Un exemple de fin de partie est donné en figure 3.
COMMENTAIRE
Le Stratège fut inventé autour des années 1950 et distribué par les établissements le Derby qui ont édité quelques autres jeux dont Le Régent; un jeu de pions sans originalité. Au Stratège, les joueurs n'ont pas les mêmes informations pour élaborer leurs coups : les pions adverses sont visibles mais pas leur force. Cette caractéristique, couramment utilisée dans les jeux actuels (wargames, jeux de simulation, jeux de cartes), fut étudiée dès la fin du XVIe siècle par le savant italien Jérôme Cardan. Ce mathématicien, médecin, philosophe, était aussi un joueur dont l'addiction aux échecs et aux dés l'ont conduit à écrire un ouvrage en 1564 (imprimé en 1663 à Lyon) qui classe les jeux selon quatre critères : « l'habileté comme aux échecs», « la chance », « l'habileté comme aux jeux de balles », « objet caché-objet découvert ». Bien que la théorie des jeux parle maintenant de «jeux à information complète ou incomplète » pour exprimer ce dernier critère de classification, la formule de Jérôme Cardan est bien adaptée aux jeux de société. Ainsi, au Stratège l'un des deux côtés de chaque pion est caché à l'adversaire. Ce critère de classification des jeux (objet découvert ou caché), quoique connu depuis le XVIe siècle, n'a pas été exploité par les inventeurs de jeux avant la fin du XIXe siècle. Autour des années 1890, deux inventions britanniques de tels jeux furent brevetées mais ces nouveautés n'ont jamais été commercialisées.

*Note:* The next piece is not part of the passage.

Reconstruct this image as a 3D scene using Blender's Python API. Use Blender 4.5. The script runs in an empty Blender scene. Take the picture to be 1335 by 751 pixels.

En 1908, l' inventrice française Hermance Edan déposa une demande de brevet pour un jeu de type « objets cachés » qui fut commercialisé dès 1909 sous le nom de L'Attaque. Cette innovation a donné naissance à de nombreux jeux dont Le Stratège qui apparut comme un jeu original car la plupart des jeux de pions édités en France à la même époque étaient dans le groupe « objets découverts », telles les variantes des échecs et des dames.